When Smouse School moved across a shared parking lot and merged with Ruby Van Meter last year, a longstanding tradition went right along with it, the annual Thanksgiving Feast to which the whole district is invited.
Tuesday it happened again and, as always, it drew a crowd.
“We cooked for 400 this year,” said Chef Chad Taylor from the district’s in-house caterer at the Central Nutrition Center. RVM only serves about 150 students, ranging from kindergarten to age 21, so the guests again outnumbered the hosts as DMPS administrators queued up to chow down and whet, not spoil, their appetites for the traditional holiday feed coming up on Thursday. Taylor’s menu featured homemade gravy and homemade pumpkin bars topped with cream cheese frosting, and he was there to personally oversee the banquet. “Nothing beats this, getting to come out and see everybody enjoying this event firsthand,” he said as the serving line began to grow.
Student volunteers from each of the DMPS high schools helped out in a variety of ways from classroom decorations to background music in the “VIP dining room,” aka, the school gym.

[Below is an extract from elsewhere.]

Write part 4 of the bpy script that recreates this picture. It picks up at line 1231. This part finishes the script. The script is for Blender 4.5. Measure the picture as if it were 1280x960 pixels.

Unlike most other namesakes of DMPS schools, Ruby Van Meter wasn’t a president or a local tycoon or a superintendent or even a principal. She was first a teacher who later became the district’s Director of Special Education when a new program was designed for students with intellectual disabilities in 1959. She was retired but still living in Des Moines when the school was built and named in her honor in 1973.
It was the school board’s way of saluting RVM’s commitment and a promise to carry on.
So far, sooo good – especially the gravy and the pumpkin bars!